Christian Marbach (56)

Élie Decazes (1780–1860), le robin charmeur de l’après-Waterloo

Dossier : Arts, lettres et sciencesMagazine N°759 Novembre 2020Par : Erik Egnell (57)Rédacteur : Christian Marbach (56)Editeur : Éditions Cyrano, mai 2020

Avec son Decazes, Erik Egnell nous présente de nou­veau une per­son­nal­ité impor­tante du début du XIXe siè­cle. Grâce à lui, nous con­nais­sons déjà mieux les par­cours de Ger­maine de Staël, George Sand, Vic­tor de Broglie ou des sol­dats reflu­ant de Russie. Cette fois, il accom­pa­gne un homme d’État trop peu con­nu, Élie Decazes, qu’il qual­i­fie joli­ment de « robin enchanteur » et nous pou­vons en refer­mant ce pas­sion­nant ouvrage analyser pourquoi cer­taines biogra­phies sont réussies. Pour Egnell comme pour Prévert, c’est sim­ple : il faut savoir « faire le por­trait d’un oiseau ».

Les ingrédients d’une bonne « bio »

Pour écrire une bonne « bio », dis­posez d’abord d’un per­son­nage d’exception. Sous ses allures d’homme calme et mesuré, Decazes en est un. Certes, cet ambitieux a su se met­tre habile­ment au ser­vice de la famille de l’Empereur puis de Louis XVIII ; mais il est avec obsti­na­tion resté fidèle à des idées de bon sens sur les besoins du pays entre 1814 et 1820. Il n’a joué ni les revan­chards, ni les rené­gats, ni les utopistes, mais s’est effor­cé de pro­pos­er un juste milieu à la France déchirée par des alter­nances poli­tiques haineuses et ruinée par les guer­res napoléoni­ennes puis une lourde occu­pa­tion étrangère.

Pour une bonne « bio », il faut aus­si met­tre en lumière des sec­onds rôles trop ignorés, comme l’intelligent Riche­lieu, ou trop car­i­caturés comme Louis XVIII dont Egnell souligne le bon sens placide. Il faut aus­si s’appuyer sur des mémo­ri­al­istes tal­entueux comme Chateaubriand, Lamar­tine, Guizot que notre auteur rejoint avec un regard plus impartial.

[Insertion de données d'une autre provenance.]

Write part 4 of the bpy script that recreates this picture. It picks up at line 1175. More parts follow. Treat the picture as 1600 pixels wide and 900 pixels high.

Une biogra­phie tire prof­it d’un envi­ron­nement his­torique riche en fra­cas : les lecteurs seront servis avec les deux Restau­ra­tions, la Ter­reur blanche, les manœu­vres des ultras et du futur Charles X, enfin l’assassinat du duc de Berry dont se servirent les adver­saires de Decazes pour l’éliminer de la scène poli­tique. Ils pour­ront aus­si se forg­er leur pro­pre opin­ion sur le poids d’un homme dans l’histoire : peut-il infléchir le courant des événe­ments ? Peut-on lui attribuer le suc­cès d’une politique ?

La réussite d’Élie Decazes

Alors, qu’est une vie réussie ? Avoir amassé une for­tune ? Alors, oui, Élie Decazes a atteint cet objec­tif en usant les moyens que lui offrait sa posi­tion. L’avoir bien util­isée ? Oui, aus­si : l’aventure de l’entreprise indus­trielle de Decazeville, que Decazes a ini­tiée vers 1830 et accom­plie avec le trop peu con­nu François Cabrol, X 1810, l’atteste. Mais Decazes a surtout réus­si sa vie pour avoir con­tribué au bien com­mun, en ren­dant la France plus forte et plus libre.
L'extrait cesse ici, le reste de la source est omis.